▶ Work required
Extract, from the records beneath this instruction, each line that contains the word "part".

--------------------

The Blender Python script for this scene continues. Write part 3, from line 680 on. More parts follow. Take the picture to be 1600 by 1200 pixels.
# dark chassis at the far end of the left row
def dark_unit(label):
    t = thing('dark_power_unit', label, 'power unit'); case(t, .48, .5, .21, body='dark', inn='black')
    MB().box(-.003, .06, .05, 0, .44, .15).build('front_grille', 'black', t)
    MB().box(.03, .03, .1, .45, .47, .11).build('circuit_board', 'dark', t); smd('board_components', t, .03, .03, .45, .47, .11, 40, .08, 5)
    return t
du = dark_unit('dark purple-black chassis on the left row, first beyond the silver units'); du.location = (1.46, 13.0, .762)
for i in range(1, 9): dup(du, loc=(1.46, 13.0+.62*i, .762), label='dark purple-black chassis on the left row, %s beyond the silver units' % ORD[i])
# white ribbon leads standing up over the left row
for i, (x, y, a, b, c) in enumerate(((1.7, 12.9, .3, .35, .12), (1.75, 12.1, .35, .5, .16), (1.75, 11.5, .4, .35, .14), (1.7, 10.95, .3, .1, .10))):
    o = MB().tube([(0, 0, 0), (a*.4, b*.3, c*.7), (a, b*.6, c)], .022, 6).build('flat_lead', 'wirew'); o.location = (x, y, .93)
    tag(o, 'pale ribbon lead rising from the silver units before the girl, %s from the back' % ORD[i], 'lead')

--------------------

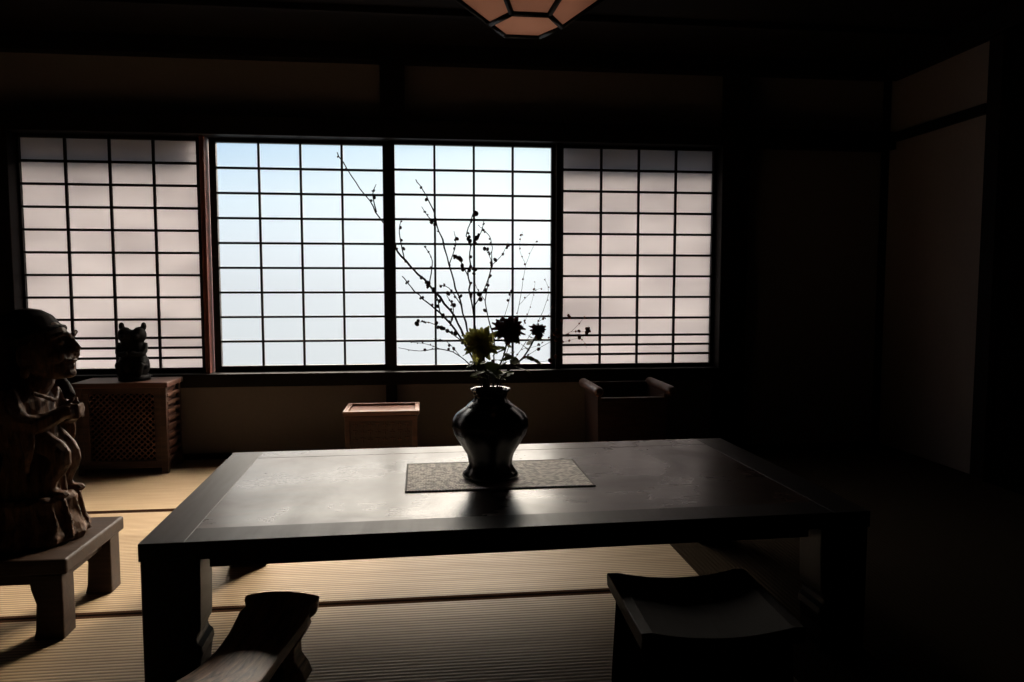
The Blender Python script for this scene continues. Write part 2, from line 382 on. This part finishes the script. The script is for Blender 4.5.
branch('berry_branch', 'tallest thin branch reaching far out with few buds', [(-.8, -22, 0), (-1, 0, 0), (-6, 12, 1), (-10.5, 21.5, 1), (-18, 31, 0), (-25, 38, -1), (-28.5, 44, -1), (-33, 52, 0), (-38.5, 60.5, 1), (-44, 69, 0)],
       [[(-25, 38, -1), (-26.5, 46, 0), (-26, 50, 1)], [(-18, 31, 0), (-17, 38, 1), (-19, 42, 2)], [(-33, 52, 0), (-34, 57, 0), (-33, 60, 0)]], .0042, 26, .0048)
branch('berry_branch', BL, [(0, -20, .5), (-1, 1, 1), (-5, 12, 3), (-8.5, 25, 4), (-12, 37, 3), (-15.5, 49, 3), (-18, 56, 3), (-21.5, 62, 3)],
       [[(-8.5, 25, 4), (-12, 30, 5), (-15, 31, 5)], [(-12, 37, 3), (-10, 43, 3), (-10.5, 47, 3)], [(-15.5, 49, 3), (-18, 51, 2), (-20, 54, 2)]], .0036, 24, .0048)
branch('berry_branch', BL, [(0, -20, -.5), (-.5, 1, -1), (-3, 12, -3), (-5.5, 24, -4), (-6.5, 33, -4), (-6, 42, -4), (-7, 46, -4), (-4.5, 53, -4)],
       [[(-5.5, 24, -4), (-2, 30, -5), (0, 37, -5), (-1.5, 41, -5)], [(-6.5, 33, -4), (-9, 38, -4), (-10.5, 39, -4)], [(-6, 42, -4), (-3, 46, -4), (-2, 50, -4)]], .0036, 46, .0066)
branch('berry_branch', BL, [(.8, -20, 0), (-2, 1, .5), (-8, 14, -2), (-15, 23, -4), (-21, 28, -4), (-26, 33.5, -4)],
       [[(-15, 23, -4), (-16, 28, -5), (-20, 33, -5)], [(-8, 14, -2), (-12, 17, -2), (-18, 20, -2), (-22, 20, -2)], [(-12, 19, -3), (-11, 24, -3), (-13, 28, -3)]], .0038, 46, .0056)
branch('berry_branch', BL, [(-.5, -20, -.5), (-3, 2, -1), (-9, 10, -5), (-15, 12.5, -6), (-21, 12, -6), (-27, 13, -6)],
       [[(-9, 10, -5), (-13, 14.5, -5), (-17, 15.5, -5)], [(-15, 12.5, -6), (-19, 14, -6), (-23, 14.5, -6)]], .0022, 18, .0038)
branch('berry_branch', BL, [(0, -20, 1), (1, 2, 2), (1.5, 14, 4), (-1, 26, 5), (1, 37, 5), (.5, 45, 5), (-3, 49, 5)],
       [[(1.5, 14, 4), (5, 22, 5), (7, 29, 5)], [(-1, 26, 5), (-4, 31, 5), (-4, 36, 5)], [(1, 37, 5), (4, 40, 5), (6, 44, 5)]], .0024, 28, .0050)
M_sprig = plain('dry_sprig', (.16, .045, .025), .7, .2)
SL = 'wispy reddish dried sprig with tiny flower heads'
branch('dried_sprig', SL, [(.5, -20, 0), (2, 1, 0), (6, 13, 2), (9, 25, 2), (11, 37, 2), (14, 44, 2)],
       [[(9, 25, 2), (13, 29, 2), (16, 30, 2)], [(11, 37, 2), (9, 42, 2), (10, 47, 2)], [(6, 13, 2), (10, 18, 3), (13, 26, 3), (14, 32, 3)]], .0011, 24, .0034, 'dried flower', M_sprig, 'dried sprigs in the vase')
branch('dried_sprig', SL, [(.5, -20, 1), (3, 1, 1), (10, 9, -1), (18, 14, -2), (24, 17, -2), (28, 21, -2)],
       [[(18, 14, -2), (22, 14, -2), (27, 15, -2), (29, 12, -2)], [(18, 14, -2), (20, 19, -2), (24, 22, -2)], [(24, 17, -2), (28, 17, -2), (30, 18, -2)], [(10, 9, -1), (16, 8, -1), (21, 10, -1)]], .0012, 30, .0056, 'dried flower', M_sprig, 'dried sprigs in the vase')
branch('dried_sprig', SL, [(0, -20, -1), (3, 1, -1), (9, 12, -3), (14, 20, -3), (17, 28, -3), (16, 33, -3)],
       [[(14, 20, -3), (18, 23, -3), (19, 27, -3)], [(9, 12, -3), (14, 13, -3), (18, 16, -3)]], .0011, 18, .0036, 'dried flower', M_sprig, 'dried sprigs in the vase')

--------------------

▶ Full response
The Blender Python script for this scene continues. Write part 3, from line 680 on. More parts follow. Take the picture to be 1600 by 1200 pixels.
The Blender Python script for this scene continues. Write part 2, from line 382 on. This part finishes the script. The script is for Blender 4.5.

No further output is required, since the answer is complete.